Tuesday, September 8, 2009

17 Movies and a Book

1. You Don't Mess with the Zohan (2008): It was an Adam Sandler kind of day (I later watched #3). Cute enough movie minus the hummus and something else I thought was gross . . .

2. The Breakup (2006): I've seen this one before but I am not a fan (it was on TV). Sure it's sort of fun in a mean way (and we know I love fun in a mean way) but the ambiguous ending irks me.

3. 50 First Dates (2004): I might have seen this before--I've at least seen parts of it but maybe not the whole thing. It's cute. I like it despite the problems I have with a mother only having limited memory and living on a boat.

4. Cache (2005): Add an accent on that e. What the fuck? An interesting concept but way far out in left field where too many French movies seem to reside.

5. Moon (2009): I liked this one a great deal. A sci-fi movie with a very limited cast--basically Sam Rockwell multiplies--that makes a great character study. I was ok with its limitations. Plus, it was made by Zowie Bowie, how fun is that?

6. Funny People (2009): Sandler needs to do more serious roles like this. A return to Punch Drunk Love is in order. He's just so good at them that he doesn't need to make the nonsense.
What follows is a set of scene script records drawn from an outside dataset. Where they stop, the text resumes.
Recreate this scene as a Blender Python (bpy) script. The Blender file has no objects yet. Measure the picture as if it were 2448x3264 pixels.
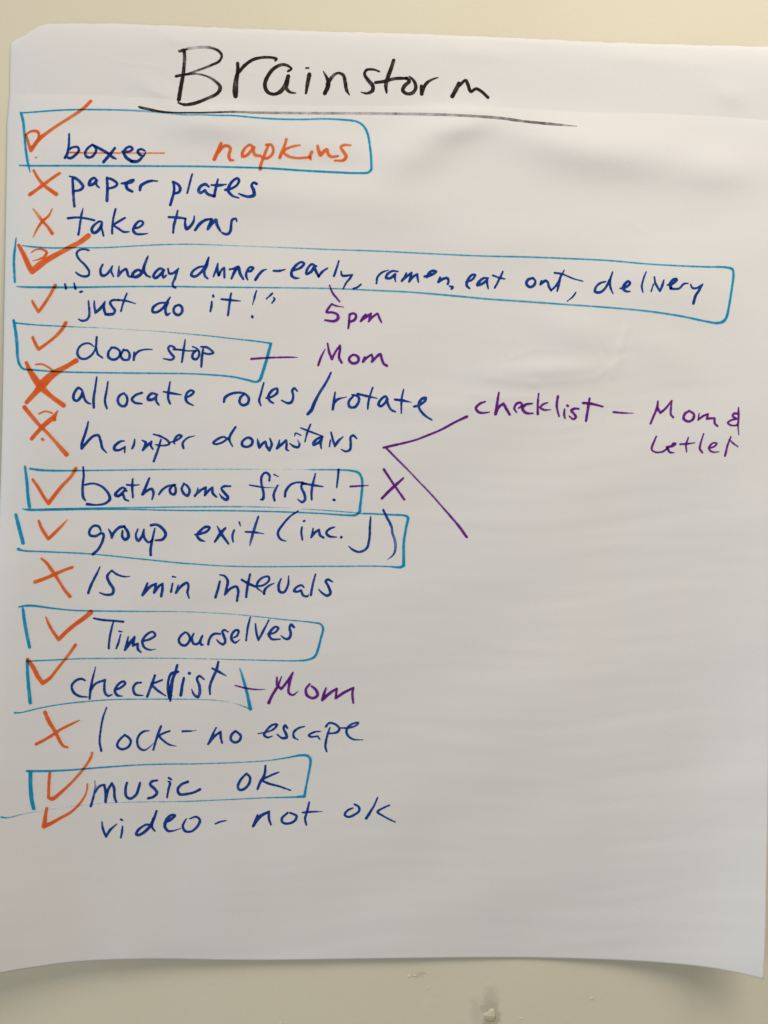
import bpy, math, re
import numpy as np

# ------------------------------------------------------------------ camera, world, lamps, exposure
scene = bpy.context.scene
COL = scene.collection
PX = 0.000262            # metres on the wall per pixel of a 2448 x 3264 view
DIST = 0.70              # camera to wall
CX, CY, CZ = 1224.0, 1632.0, 1.5

cam_data = bpy.data.cameras.new("camera")
cam = bpy.data.objects.new("camera", cam_data)
COL.objects.link(cam)
cam.location = (0.0, -DIST, CZ)
cam.rotation_euler = (math.radians(90), 0, 0)
cam_data.sensor_fit = 'VERTICAL'
cam_data.angle = 2 * math.atan(CY * PX / DIST)
cam_data.clip_start = 0.01
cam_data.clip_end = 100
scene.camera = cam
scene.render.resolution_x, scene.render.resolution_y = 768, 1024

world = bpy.data.worlds.new("World")
scene.world = world
world.use_nodes = True
bg = world.node_tree.nodes["Background"]
bg.inputs[0].default_value = (1.0, 0.955, 0.89, 1)
bg.inputs[1].default_value = 0.24

def area(name, loc, target, size, power, color):
    l = bpy.data.lights.new(name, 'AREA')
    l.shape = 'RECTANGLE'; l.size, l.size_y = size
    l.energy = power; l.color = color
    o = bpy.data.objects.new(name, l); COL.objects.link(o)
    o.location = loc
    d = [target[i] - loc[i] for i in range(3)]
    import mathutils
    o.rotation_euler = mathutils.Vector(d).to_track_quat('-Z', 'Y').to_euler()
    return o
area("ceiling_lamp", (0.65, -1.05, 2.72), (0.1, 0, 1.6), (1.1, 0.8), 20.0, (1.0, 0.90, 0.78))
area("window_light", (-3.6, -1.25, 1.2), (0, 0, 1.3), (1.2, 1.5), 53.0, (0.82, 0.92, 1.0))

scene.view_settings.view_transform = 'Standard'
scene.view_settings.look = 'None'
scene.view_settings.exposure = 0.0
scene.view_settings.gamma = 1.0
scene.cycles.max_bounces = 8
scene.cycles.transparent_max_bounces = 24

rng = np.random.default_rng(7)

# ------------------------------------------------------------------ the sheet's relief (metres off the wall)
def interp(x, pts):
    p = np.array(pts, float)
    return np.interp(x, p[:, 0], p[:, 1])

def smooth_interp(x, pts):
    x = np.asarray(x, float)
    return sum(interp(x + o, pts) for o in (-60, -40, -20, 0, 20, 40, 60)) / 7.0

CREASE = [(-60, 302), (300, 303), (500, 314), (700, 332), (1000, 337), (1500, 339), (1650, 346), (1850, 357), (2100, 362), (2300, 372), (2500, 388)]
TOP = [(-60, 185), (33, 137), (62, 121), (100, 99), (122, 84), (150, 75), (350, 75), (560, 82), (900, 96), (1224, 105), (1600, 118), (1900, 134), (2200, 143), (2480, 149)]
BOTTOM = [(-40, 3112), (0, 3100), (60, 3092), (130, 3080), (250, 3065), (380, 3059), (520, 3057), (640, 3060), (800, 3062), (1000, 3060), (1250, 3056), (1500, 3053), (1700, 3053),
          (1850, 3057), (2000, 3062), (2120, 3070), (2230, 3080), (2330, 3096), (2400, 3112), (2434, 3122), (2480, 3134)]
LEFT = [(60, 33), (137, 33), (300, 31), (350, 27), (400, 23), (560, 21), (740, 18), (1100, 12), (1340, 8), (1500, 4), (1700, -3), (2200, -12), (2700, -17), (3110, -20)]
RIGHT = [(60, 2474), (600, 2464), (1500, 2457), (2300, 2453), (2600, 2448), (2800, 2444), (2950, 2441), (3050, 2438), (3122, 2434)]
EDGE_LIFT = [(-60, 20), (0, 17), (120, 11), (300, 5.0), (600, 2.0), (1000, 1.2), (1400, 0.3), (1650, -2.2), (1800, -2.2), (1950, 0.0), (2150, 5), (2300, 13), (2434, 25), (2500, 30)]

LUMPS = [  # x, y, sx, sy, mm, tilt
    (675, 395, 150, 52, 2.0, 0.05), (1460, 400, 120, 48, 2.1, -0.15), (1330, 480, 150, 75, 2.2, -0.5), (1930, 480, 290, 85, 3.0, 0.12), (620, 300, 70, 90, 0.6, 0.4), (1700, 420, 160, 60, 0.8, 0.3),
    (2290, 540, 130, 70, 1.3, 0.0), (1050, 470, 190, 50, 0.9, 0.1), (250, 470, 170, 60, 0.7, 0.0), (1180, 650, 240, 90, 1.4, 0.0),
    (560, 120, 70, 32, 0.5, 0.3), (1500, 165, 130, 26, 0.35, 0.1), (2050, 185, 160, 28, 0.35, 0.1), (2330, 300, 60, 40, 0.5, 0.3),
    (300, 350, 160, 30, 0.3, 0.0), (720, 350, 80, 20, 0.5, 0.0), (1430, 350, 120, 16, 0.5, 0.0), (500, 290, 90, 30, 0.5, 0.5),
    (1750, 1180, 190, 34, 0.9, -0.05), (1850, 1060, 130, 60, 0.8, 0.3), (2150, 900, 170, 120, 1.2, 0.2), (1620, 780, 300, 90, 0.9, 0.0),
    (2130, 1120, 120, 70, 0.7, 0.6), (1300, 1290, 220, 40, 0.45, 0.0), (900, 620, 260, 60, 0.8, 0.0)]
RIDGES = [  # x0, y0, x1, y1, half width, mm
    (1996, 1050, 1976, 1110, 12, .34), (1976, 1110, 1954, 1195, 14, .34), (1902, 1085, 1938, 1150, 10, -.22), (1905, 1200, 1990, 1140, 10, .24),
    (1630, 1140, 1700, 1112, 9, .18), (1700, 1112, 1790, 1118, 9, .14), (1560, 1205, 1700, 1222, 14, .24), (1700, 1222, 1890, 1208, 14, .26),
    (1500, 1258, 1600, 1268, 8, .14), (1600, 1268, 1720, 1262, 8, .16), (1780, 1365, 1880, 1350, 7, .12), (1790, 1400, 1850, 1395, 6, .10),
    (240, 163, 330, 176, 6, .07), (330, 176, 400, 202, 5, .14), (400, 202, 470, 207, 5, .16), (470, 207, 520, 218, 5, .12),
    (718, 203, 748, 219, 6, .12), (748, 219, 798, 231, 5, .14), (798, 231, 840, 241, 5, .14), (840, 241, 866, 262, 5, .1), (1000, 281, 1110, 308, 5, .07),
    (510, 255, 560, 300, 9, .16), (480, 290, 540, 305, 9, .14), (520, 95, 545, 125, 8, .16), (545, 125, 600, 140, 8, .12),
    (1180, 1070, 1320, 1060, 10, .08), (1990, 700, 2060, 740, 12, .12)]

_w = []
for k in range(26):                                   # long soft waves
    lx, ly = rng.uniform(500, 1500), rng.uniform(170, 620)
    _w.append((2 * math.pi / lx, 2 * math.pi / ly, rng.uniform(0, 6.28), 0.055e-3 * ly / 300))
_r = []
for k in range(34):                                   # short sideways ripples of a sheet that was rolled
    lx, ly = rng.uniform(500, 1500) * rng.choice([-1, 1]), rng.uniform(42, 110)
    _r.append((2 * math.pi / lx, 2 * math.pi / ly, rng.uniform(0, 6.28), 0.0085e-3 * ly / 60))

def relief(px, py):
    px = np.asarray(px, float); py = np.asarray(py, float)
    cy = interp(px, CREASE)
    t = py - cy
    h = np.full(np.broadcast(px, py).shape, 3.0e-3)
    # strip above the fold leans slightly back at its foot, the sheet below it swells outward
    h = h + np.where(t < 0, -t * PX * 0.05, 0)
    tp = np.clip(t, 0, None)
    kk = 0.15 + 0.04 * np.sin(px / 170.0) * np.sin(px / 61.0)
    h = h + kk * PX * 34 * (1 - np.exp(-tp / 34.0))
    # body of the sheet: gently bellied
    h = h + 2.0e-3 * np.exp(-((py - 900) / 600) ** 2) * (1 - np.exp(-tp / 200.0))
    for (x, y, sx, sy, a, ang) in LUMPS:
        c, s = math.cos(ang), math.sin(ang)
        dx, dy = px - x, py - y
        u, v = dx * c + dy * s, -dx * s + dy * c
        h = h + 2.2 * a * 1e-3 * np.exp(-(u / sx) ** 2 - (v / sy) ** 2)
    for (x0, y0, x1, y1, w, a) in RIDGES:
        L = math.hypot(x1 - x0, y1 - y0); ux, uy = (x1 - x0) / L, (y1 - y0) / L
        s = (px - x0) * ux + (py - y0) * uy
        d = -(px - x0) * uy + (py - y0) * ux
        over = np.maximum(np.maximum(-s, s - L), 0)
        h = h + a * 1e-3 * np.exp(-(d / w) ** 2 - (over / (w * 1.3)) ** 2)
    fade = 0.25 + 0.75 / (1 + np.exp(-(t - 120) / 60.0))
    for (kx, ky, ph, a) in _w:
        h = h + fade * a * np.sin(kx * px + ky * py + ph)
    wx = px + 60 * np.sin(py / 210.0 + px / 500.0)
    rip = sum(a * np.sin(kx * wx + ky * (py + 18 * np.sin(px / 160.0)) + ph) for (kx, ky, ph, a) in _r)
    amt = (0.35 + 0.65 / (1 + np.exp(-(py - 1250) / 250.0))) * (0.45 + 0.55 / (1 + np.exp(-(px - 900) / 250.0))) * (1 - 0.5 / (1 + np.exp(-(px - 2250) / 60.0)))
    h = h + rip * amt * fade
    # curled foot and side edges
    db = np.clip(smooth_interp(px, BOTTOM) - py, 0, None)
    lift = smooth_interp(px, EDGE_LIFT) * 1e-3
    reach = 240 + 480 * np.clip(lift / 0.025, 0, 1)
    h = h + lift * np.exp(-(db / reach) ** 1.4)
    down = 1 / (1 + np.exp(-(py - 1100) / 330.0))
    h = h + 17e-3 * down * np.clip((1250 - px) / 1250.0, 0, None) ** 2.0 + 13e-3 * (0.2 + 0.8 * down) * np.clip((px - 1500) / 950.0, 0, None) ** 2.4
    up = 1 / (1 + np.exp((py - 1500) / 300.0))
    h = h * (1 - 0.8 * up * np.exp(-np.clip(px - interp(py, LEFT), 0, None) / 38.0))
    h = h * (1 - 0.6 * np.exp(-np.clip(py - interp(px, TOP), 0, None) / 40.0))
    # torn top edge turns in towards the wall
    dt = np.clip(py - interp(px, TOP), 0, None)
    h = h - 1.0e-3 * np.exp(-(dt / 7.0) ** 1.5)
    return np.maximum(h, 0.4e-3)

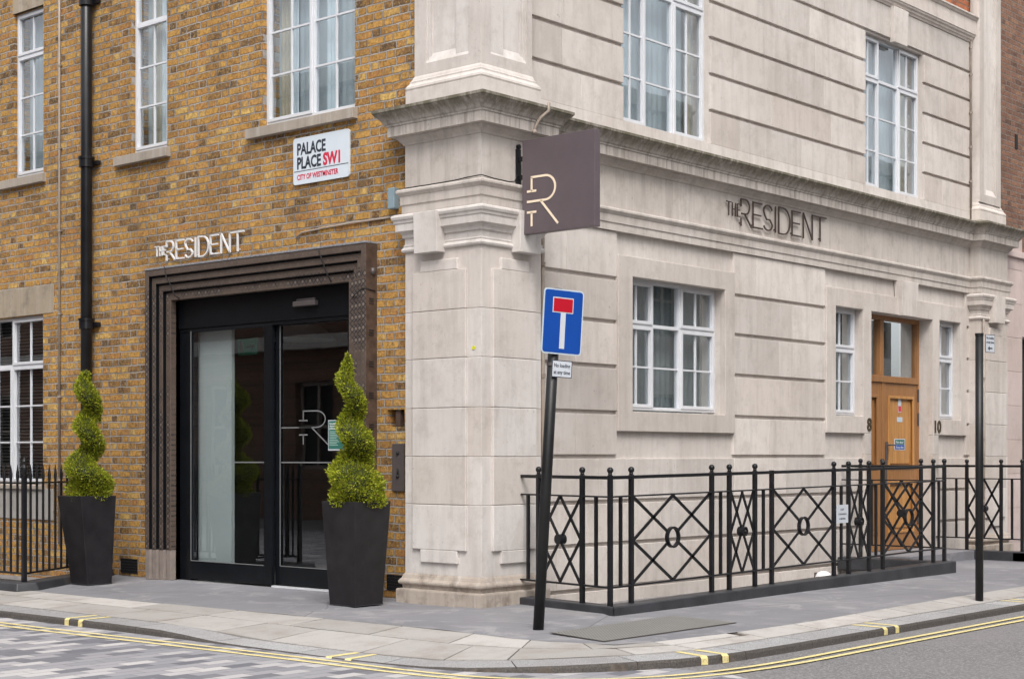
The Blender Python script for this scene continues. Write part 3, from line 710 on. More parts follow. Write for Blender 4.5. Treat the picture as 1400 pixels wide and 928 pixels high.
for nm, P_, mt in (('pier_plinth', [(.35, .905), (0, .905), (0, 0), (.79, 0), (.79, .3)], 'pier_stone'), ('pilaster_plinth', [(9.744, .3), (9.744, 0), (10.55, 0), (10.55, .4)], 'stone')):
    MB().sweep(P_, PB).build(nm, mt, H)
# upper pilasters with sunk moulded panels
def sunk(f, s0, s1, a, b, zb, zt, matn, core, joints=(4.97, 5.40, 5.83, 6.26, 6.69, 7.12)):
    mb = MB(f); mb.wall(s0, s1, 4.63, 9.5, [(a, b, zb, zt)], .05, 0)
    mb.box(s0+.01, s1-.01, -.30, -.032, 4.6, 9.5)
    mb.hexa([(a, -.034, zb), (b, -.034, zb), (b, -.001, zb), (a, -.001, zb)], [(a, -.034, zb+.085), (b, -.034, zb+.085), (b, -.033, zb+.085), (a, -.033, zb+.085)])
    for k in (0, 1):                   # stepped moulding on both sides
        for i in range(2):
            e = .028*(i+1)
            if k == 0: mb.box(a, a+e, -.034, -.012-.010*i, zb, zt)
            else: mb.box(b-e, b, -.034, -.012-.010*i, zb, zt)
    return mb.build('upper_pilaster', matn, H, bevel=.003)
sunk(lambda s, n, z: (.057-n, s, z), .055, .85, .20, .71, 4.74, 8.8, 'pier_stone', 0)
sunk(lambda s, n, z: (s, .057-n, z), .058, .735, .185, .655, 4.74, 8.8, 'pier_stone', 0)
sunk(lambda s, n, z: (s, .03-n, z), 9.80, 10.45, 9.93, 10.32, 4.74, 8.8, 'stone', 0)
MB().box(9.793, 9.99, .034, .3, 4.63, 9.5).build('pilaster_return', 'stone', H)
# upper string course and red brick above
US = [(-.06, 6.735), (.012, 6.735), (.02, 6.755), (.035, 6.765), (.04, 6.785), (.06, 6.80), (.065, 6.82), (.075, 6.825), (.075, 7.0), (.09, 7.01), (.10, 7.03), (.115, 7.04), (.115, 7.06), (-.06, 7.09)]
MB().sweep([(.70, .15), (9.79, .15)], US).build('string_course', 'stone', H)
MB(PR).box(.70, 9.79, -.04, -.012, 7.07, 9.5).build('red_brick_storey', 'red_brick', H)

# lintels and sills on the brick side
for i, (a, b, z0, z1) in enumerate(WL):
    MB(PL).box(a-.0, b+.02, -.03, .006, z1, z1+.36).build('lintel', 'lintel_stone', H, bevel=.004)
    c, d = ((6.767, 7.71), (4.46, 5.385), (1.638, 3.186))[i]
    mb = MB(PL).hexa([(c, -.1, 4.392), (d, -.1, 4.392), (d, .062, 4.392), (c, .062, 4.392)], [(c, -.1, 4.515), (d, -.1, 4.515), (d, .062, 4.488), (c, .062, 4.488)])
    mb.build('window_sill', 'sill_stone', H, bevel=.004)
MB(PL).box(6.612, 9.15, -.03, .006, 2.90, 3.22).build('lintel', 'lintel_stone', H, bevel=.003)
MB(PL).box(6.62, 9.15, -.03, .010, .56, .915).build('sill_apron', 'cement', H, bevel=.003)
MB(PL).hexa([(6.78, -.1, .905), (9.0, -.1, .905), (9.0, .035, .905), (6.78, .035, .905)], [(6.78, -.1, .965), (9.0, -.1, .965), (9.0, .035, .95), (6.78, .035, .95)]).build('window_sill', 'sill_stone', H, bevel=.003)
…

7. I Love You, Man (2009): I love Paul Rudd.

8. District 9 (2009): Turn away at the nails. Argh! Otherwise a good movie as long as it gives up the idea that it's an apartheid story.

9. The Good, the Bad, and the Ugly (1966): It's not bad but, Jesus, it's long. I, of course, watched the extended version, so more staring at each other. I do like a young Clint Eastwood, though.

10. Priceless (2006): Cute rom com a la Breakfast at Tiffany's.

11. Flawless (2007): Bored out of my mind in 12 minutes so I quit.

12. Persuasion (1995 BBC): The dialogue got a bit muddled in accents sometimes but the love story was sweet and very Austen.

13. Footloose (1984): This was a very 1984 day (we watched Ghostbusters later). I've seen this one before, of course. Awesome. Just awesome.

14. Ghostbusters (1984): I don't think I've seen this one since I was a child. Hilarity.

15. His Girl Friday (1940): How did I miss this one? Cary Grant? Snarky? It's fun. I liked the banter, of course but wish it could have kept up with itself just a bit better.

16. Once Upon a Time in America (1984): It's movies like this that make 1984 look bad. Seriously. I was about to give up at an hour thirty in because nothing happened. Nothing. Another half hour, barely anything. J watched the middle by himself and I caught the end with him. I totally called the "twist" the minute it was a possibility, 10 minutes or so in. Nonsense. Complete nonsense.

17. Arsenic and Old Lace (1944): Again with the Cary Grant and the sort of snarky and me missing it until now. And, again, super fun but wished it kept the pace the whole movie.

18. The Piano Teacher by Janice Y.K. Lee (2009): I have a few problems with this book; the first of which is the fact that the book is not about a piano teacher. There is a piano teacher and she plays a vaguely important role but she is not the center as the author imagines her to be and she is not interesting. Further, she could be basically eliminated from the book with little to no ill effects. She is nothing more than a trick to move the plot forward. Ok. So, the book runs dual narratives in Hong Kong, one in the early 40's before and during the war and the other in the early 50s. That works just fine except the pacing is off. There is a whole chunk in the middle that is only the 40s (the piano teacher is only in the 50s sections) and the end has to play with sequencing in an unnatural and unprecedented way (for this book) to make the suspense work. The book more or less is about the privileged in Hong Kong and what one will do to survive in war and afterward. It is an interesting read and the end is suspenseful but it leaves a few holes that should be filled in rather than passed over with a "things happen during the war." The book also suffers for its misguided and lazy focus on the piano teacher (not to mention the useless and silly epilogue) when it should be focusing in on one of the main players in the action. It could, for example, have focused in on Will (the piano teacher's lover who was imprisoned during the war and the lover of another of the main characters before the war--he's a definite main player) and just had the piano teacher as a side thought. She still could have served the same plot furthering but not pretended to be the main character. She doesn't have the heft or the purchase in the main action to be the protagonist. It's just too easy to make the main character a woman who saunters in en medias res. I wish the author had taken the challenge and gotten her hands dirty.